> [The task]:
Please give back word for word the lines below, from the first one through the one with "from mathutils.bvhtree import BVHTree".

> [Stored data]:
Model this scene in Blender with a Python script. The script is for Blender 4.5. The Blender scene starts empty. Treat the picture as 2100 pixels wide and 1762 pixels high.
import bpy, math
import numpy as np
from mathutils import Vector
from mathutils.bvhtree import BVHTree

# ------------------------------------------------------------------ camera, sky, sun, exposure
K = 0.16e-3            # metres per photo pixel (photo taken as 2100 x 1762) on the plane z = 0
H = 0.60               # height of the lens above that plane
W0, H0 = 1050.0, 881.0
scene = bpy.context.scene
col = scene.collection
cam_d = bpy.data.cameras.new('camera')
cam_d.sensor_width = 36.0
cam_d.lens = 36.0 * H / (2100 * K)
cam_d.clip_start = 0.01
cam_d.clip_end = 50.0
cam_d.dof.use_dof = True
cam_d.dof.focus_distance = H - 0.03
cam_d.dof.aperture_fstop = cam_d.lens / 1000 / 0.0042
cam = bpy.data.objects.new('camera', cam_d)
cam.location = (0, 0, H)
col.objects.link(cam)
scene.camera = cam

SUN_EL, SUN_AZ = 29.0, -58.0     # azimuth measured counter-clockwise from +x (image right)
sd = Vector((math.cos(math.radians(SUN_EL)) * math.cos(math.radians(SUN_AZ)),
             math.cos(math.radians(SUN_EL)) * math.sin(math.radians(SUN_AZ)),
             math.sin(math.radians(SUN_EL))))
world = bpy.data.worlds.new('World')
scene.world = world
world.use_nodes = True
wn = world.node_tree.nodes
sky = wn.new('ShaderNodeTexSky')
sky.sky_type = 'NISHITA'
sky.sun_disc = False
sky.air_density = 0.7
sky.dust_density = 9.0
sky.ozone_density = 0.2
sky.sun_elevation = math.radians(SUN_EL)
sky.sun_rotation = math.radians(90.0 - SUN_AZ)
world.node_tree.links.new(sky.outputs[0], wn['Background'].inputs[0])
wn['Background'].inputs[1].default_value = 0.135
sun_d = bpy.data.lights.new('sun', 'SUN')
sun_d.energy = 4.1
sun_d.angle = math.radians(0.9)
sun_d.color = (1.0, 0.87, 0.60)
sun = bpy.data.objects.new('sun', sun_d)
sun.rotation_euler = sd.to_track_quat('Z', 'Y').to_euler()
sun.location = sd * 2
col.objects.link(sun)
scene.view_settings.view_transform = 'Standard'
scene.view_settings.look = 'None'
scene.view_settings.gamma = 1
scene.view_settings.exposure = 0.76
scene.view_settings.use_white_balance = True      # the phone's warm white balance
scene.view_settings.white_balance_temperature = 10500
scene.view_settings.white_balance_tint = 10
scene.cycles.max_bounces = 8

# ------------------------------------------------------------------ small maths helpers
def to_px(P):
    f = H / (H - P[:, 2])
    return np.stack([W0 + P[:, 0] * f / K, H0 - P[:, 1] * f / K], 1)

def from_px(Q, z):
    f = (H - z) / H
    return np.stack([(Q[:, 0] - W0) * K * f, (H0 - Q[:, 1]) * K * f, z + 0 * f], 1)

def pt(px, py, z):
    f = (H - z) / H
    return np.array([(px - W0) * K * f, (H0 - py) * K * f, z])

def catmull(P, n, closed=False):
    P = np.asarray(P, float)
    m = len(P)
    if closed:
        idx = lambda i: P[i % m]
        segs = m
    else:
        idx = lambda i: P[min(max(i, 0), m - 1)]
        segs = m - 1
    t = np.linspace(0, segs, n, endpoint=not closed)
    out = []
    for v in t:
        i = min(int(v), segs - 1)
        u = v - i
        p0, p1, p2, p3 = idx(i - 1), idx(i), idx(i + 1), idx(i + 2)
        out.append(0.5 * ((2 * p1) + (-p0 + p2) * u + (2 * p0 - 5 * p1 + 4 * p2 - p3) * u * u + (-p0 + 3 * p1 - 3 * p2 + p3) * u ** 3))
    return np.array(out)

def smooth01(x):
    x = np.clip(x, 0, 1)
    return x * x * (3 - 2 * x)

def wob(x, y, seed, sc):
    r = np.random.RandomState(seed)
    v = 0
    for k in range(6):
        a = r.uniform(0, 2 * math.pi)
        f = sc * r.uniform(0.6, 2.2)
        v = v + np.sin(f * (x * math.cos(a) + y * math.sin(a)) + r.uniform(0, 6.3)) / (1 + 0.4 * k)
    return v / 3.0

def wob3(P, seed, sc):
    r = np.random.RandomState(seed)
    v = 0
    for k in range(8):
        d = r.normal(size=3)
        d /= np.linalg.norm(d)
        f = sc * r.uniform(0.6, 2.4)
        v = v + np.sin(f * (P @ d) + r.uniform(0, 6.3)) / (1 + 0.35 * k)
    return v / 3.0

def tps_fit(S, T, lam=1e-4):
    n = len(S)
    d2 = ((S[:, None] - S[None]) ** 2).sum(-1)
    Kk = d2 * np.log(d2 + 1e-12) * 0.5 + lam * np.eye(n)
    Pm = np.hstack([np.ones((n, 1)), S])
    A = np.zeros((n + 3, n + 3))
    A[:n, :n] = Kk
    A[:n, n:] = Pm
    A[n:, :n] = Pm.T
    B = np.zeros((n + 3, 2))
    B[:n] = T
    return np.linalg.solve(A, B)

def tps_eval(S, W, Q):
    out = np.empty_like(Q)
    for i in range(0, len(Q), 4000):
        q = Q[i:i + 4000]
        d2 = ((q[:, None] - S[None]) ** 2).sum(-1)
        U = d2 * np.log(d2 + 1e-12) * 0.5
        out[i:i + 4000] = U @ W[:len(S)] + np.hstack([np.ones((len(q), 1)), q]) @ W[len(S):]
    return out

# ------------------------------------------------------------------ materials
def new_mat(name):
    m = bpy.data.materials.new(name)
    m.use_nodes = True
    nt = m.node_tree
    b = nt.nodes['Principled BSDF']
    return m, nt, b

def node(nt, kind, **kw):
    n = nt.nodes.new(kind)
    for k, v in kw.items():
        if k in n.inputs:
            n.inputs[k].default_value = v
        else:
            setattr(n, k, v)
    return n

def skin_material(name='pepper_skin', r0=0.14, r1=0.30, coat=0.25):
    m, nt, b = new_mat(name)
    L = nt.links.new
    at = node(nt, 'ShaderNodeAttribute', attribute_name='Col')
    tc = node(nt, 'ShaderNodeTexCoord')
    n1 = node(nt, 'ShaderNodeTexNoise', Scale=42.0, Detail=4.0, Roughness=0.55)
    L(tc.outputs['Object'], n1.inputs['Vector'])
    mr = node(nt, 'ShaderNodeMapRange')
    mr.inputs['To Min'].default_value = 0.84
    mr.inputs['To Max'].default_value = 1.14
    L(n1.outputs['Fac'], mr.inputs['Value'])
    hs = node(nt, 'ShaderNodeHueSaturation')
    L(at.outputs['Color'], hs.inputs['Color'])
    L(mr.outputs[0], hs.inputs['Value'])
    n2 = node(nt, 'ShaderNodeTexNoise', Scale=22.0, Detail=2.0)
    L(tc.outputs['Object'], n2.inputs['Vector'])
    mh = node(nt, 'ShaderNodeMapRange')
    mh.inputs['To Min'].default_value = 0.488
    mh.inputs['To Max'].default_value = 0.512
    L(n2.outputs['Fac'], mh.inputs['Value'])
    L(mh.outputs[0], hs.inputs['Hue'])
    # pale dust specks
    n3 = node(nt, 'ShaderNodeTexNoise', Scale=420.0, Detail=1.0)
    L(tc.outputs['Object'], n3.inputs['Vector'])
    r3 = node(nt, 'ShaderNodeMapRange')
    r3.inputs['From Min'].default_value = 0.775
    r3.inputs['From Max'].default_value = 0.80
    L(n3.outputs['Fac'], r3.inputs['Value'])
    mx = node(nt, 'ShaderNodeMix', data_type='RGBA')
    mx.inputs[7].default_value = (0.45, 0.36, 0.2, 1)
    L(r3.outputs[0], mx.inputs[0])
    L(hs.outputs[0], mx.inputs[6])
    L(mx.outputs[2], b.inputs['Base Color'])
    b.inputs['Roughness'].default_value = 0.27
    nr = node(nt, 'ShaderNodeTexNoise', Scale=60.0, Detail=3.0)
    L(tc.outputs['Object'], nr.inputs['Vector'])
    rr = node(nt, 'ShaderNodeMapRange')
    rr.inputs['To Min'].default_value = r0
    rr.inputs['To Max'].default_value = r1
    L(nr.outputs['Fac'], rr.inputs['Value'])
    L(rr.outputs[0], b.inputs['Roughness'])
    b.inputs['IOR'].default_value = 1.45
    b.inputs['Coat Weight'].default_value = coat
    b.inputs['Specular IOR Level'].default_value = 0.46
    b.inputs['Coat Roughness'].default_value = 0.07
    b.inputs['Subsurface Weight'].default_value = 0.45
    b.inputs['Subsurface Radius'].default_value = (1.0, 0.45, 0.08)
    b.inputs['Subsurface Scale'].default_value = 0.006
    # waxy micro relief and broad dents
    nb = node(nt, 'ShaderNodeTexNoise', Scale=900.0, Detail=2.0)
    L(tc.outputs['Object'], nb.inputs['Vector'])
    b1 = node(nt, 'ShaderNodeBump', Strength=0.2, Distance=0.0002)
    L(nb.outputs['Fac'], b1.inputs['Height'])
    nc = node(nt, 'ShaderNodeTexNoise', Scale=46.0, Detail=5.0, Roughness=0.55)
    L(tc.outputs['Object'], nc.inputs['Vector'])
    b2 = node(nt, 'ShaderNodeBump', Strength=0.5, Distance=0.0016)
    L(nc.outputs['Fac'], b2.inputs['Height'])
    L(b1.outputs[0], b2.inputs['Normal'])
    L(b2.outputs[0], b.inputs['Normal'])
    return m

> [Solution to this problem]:
Model this scene in Blender with a Python script. The script is for Blender 4.5. The Blender scene starts empty. Treat the picture as 2100 pixels wide and 1762 pixels high.
import bpy, math
import numpy as np
from mathutils import Vector
from mathutils.bvhtree import BVHTree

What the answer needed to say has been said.